Aussies hit with $125 hike as rentals dwindle

Aussies will find it harder to find a rental, as the number of available properties fall.

·2-min read
Rental inspection. For lease sign.
Aussies will have a harder time finding a rental, as the number of available properties drops and rents surge. (Source: Getty)

It’s more bad news for Aussie renters, as the number of available properties drops and rent prices surge.

Only about 1 per cent of rental properties in Australia are available for rent, according to new analysis by SQM Research - down from 1.6 per cent this time last year.

Sydney, Melbourne, Perth, Brisbane and Canberra all recorded drops in their vacancy rates in January. Hobart was the only city to record an increase to the number of available rentals, from 0.6 per cent to 0.7 per cent.

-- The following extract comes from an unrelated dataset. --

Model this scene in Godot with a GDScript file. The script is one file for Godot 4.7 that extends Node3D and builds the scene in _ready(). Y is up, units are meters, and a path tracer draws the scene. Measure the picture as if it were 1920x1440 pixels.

Meanwhile, rents have continued to skyrocket. Capital city asking rents increased 24.7 per cent over the past year to $633 on average - or about $125 per week.

Sydney recorded the biggest weekly rent hike, surging 29.6 per cent to $744 per week on average - or about $170 more a week. Meanwhile, Melbourne and Brisbane prices both increased 24.8 per cent to $549 per week and $594 per week, respectively.

SQM Research managing director Louis Christopher said things wouldn’t be looking up in the near future.

“We are expecting a further tightening in rental vacancy rates over the month of February, based on evidence that weekly listings have fallen again thus far in the current month,” Christopher said.

“We have previously warned that the months of February and March will be the most difficult time for tenants in the national rental market in many years. Thereafter, we are hoping for some relief, given the expected increases in dwelling completions and an overall reduction in housing formation.”

If you are facing a rent increase and you think it is excessive, Tenants Union NSW said there were options.

“Ask to meet with the landlord/agent. You can offer to pay a little extra rent per week or to pay the increase gradually over six-12 months. If the landlord/agent seems interested, put a proposal in writing,” it said.

Another option is applying to the tribunal for an excessive-rent order. The tribunal will consider a range of factors, including rents for similar properties in your area. You can use Tenants Union NSW’s Rent Tracker Postcode tool to get an idea of where you stand.